‏ 1 Kings 11:26-28

26Daartoe Jerobeam, de zoon van Nebat, een Efrathiet van Zereda, Salomo’s knecht (wiens moeders naam was Zerua, een weduwvrouw), hief ook de hand op tegen den koning.
 een Efrathiet Dat is, een Efraïmiet, of, die van den stam van Efraïm was; alzo Jdg 12:5.
,
 Zeréda, De naam van de stad zijner geboorte, gelegen in den stam Efraïms. Zie Jos 3:16.
,
 hief ook de hand op Dat is, viel af van den koning, of maakte moeite en oproer tegen den koning; alzo in vs.27, en 2Sa 20:21, en vergelijk onder, vs.40.
27Dit is nu de zaak, waarom hij de hand tegen den koning ophief.

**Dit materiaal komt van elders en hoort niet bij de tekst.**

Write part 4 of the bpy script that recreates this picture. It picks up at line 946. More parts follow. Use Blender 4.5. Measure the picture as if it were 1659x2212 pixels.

Salomo bouwde Millo, en sloot de breuk der stad van zijn vader David toe.
 Millo, Zie boven, 1Ki 9:15.
,
 de breuk Te weten, die David gemaakt had als hij de Jebusieten daar uit verdreef, en den burg Zion won. Zie 2Sa 5:6-7.
28En de man Jerobeam was een dapper held. Toen Salomo dezen jongeling zag, dat hij arbeidzaam was, zo stelde hij hem over al den last van het huis van Jozef.
 En de man Jeróbeam Te weten, in het werk van bouwing van grote gestichten en sterkten, waarover hem Salomo als opziener gesteld had. Want hier worden twee gelegenheden verhaald, door welke hij zijn koning ontrouw geworden is, inplaats van dankbaar te zijn. De eerste, dat hij tot het voorzegde ambt verheven was; de andere, dat hij daarna nog tot een hogere staat gekomen is, gelijk de volgende woorden verklaren.
,
 jongeling zag, Dit woord wordt ook van mannen gebruikt, en voornamelijk als zij iemands dienaren zijn. Zie Gen 22:5.
,
 arbeidzaam was, Dat is, naarstig, zeer toeziende, en bezig in het verzorgen en uitvoeren van het werk waarover hij van den koning gesteld was. Hebreeuws, doende werk.
,
 over al den last Versta, de stammen van Efraïm en Manasse.